In animation, the artist and writer have at their command all the traditional means of graphic expression and the new means which grew out of moving symbols and sound. One of these is the concept of explanation through change from an object as it is to the thing it signifies. For instance, in explaining the function of the liver the picture changes from a liver to a recognizable sugar bowl filled with cubes of sugar. The cubes hop out into the blood stream and bob away into the circulatory system. Or, we might wish to give graphic expression to an emotional reaction. One person is being protected by another, and for a moment the protector animates up into a proud knight and charger. We hear the clank of metal and stamp of horse’s hoofs for just an instant, and then the whole image animates down again into its original form. Another example of this is the picturization of certain words in dialogue to stress a particular idea. A person is being taught a difficult mechanical technique involving rapid manipulation of buttons and levers, etc. He protests, “What do you think I am—an octopus?” At the moment the word is spoken the character changes to an octopus and then back again so quickly that the observer has just gotten a fleeting impression of the picture of the word. These examples indicate the kind of picture solution that can be evolved from an idea no matter how abstract.

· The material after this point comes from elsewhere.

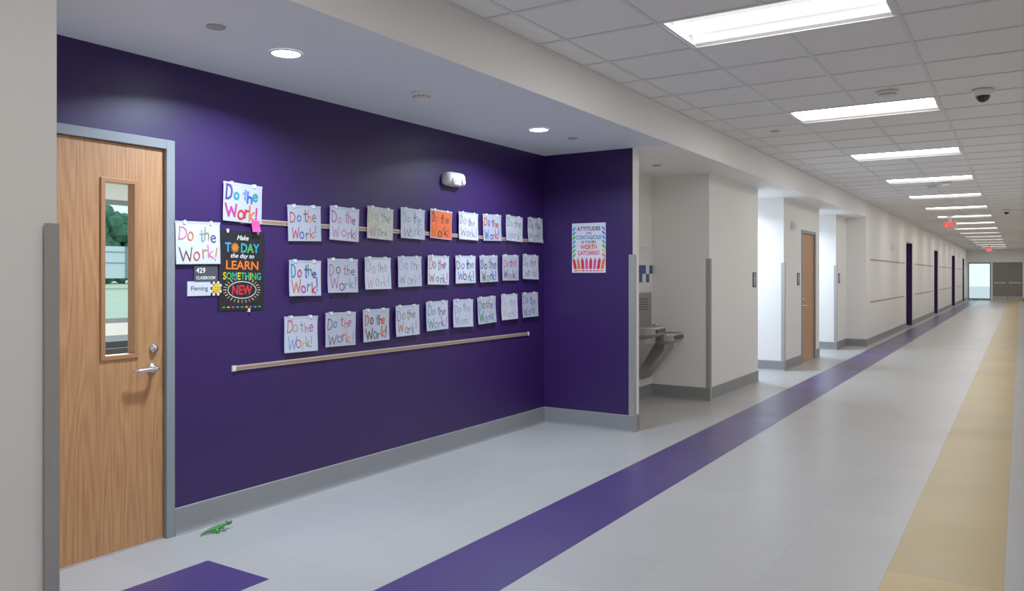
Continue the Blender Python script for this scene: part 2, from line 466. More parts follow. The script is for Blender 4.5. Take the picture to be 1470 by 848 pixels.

We have found that the medium of animation has become a new language. It is no longer the vaudeville world of pigs and bunnies. Nor is it the mechanical diagram, the photographed charts of the old “training film.” It has encompassed the whole field of visual images, including the photograph. We have found that line, shape, color, and symbols in movement can represent the essence of an idea, can express it humorously, with force, with clarity. The method is only dependent upon the idea to be expressed. And a suitable form can be found for any idea.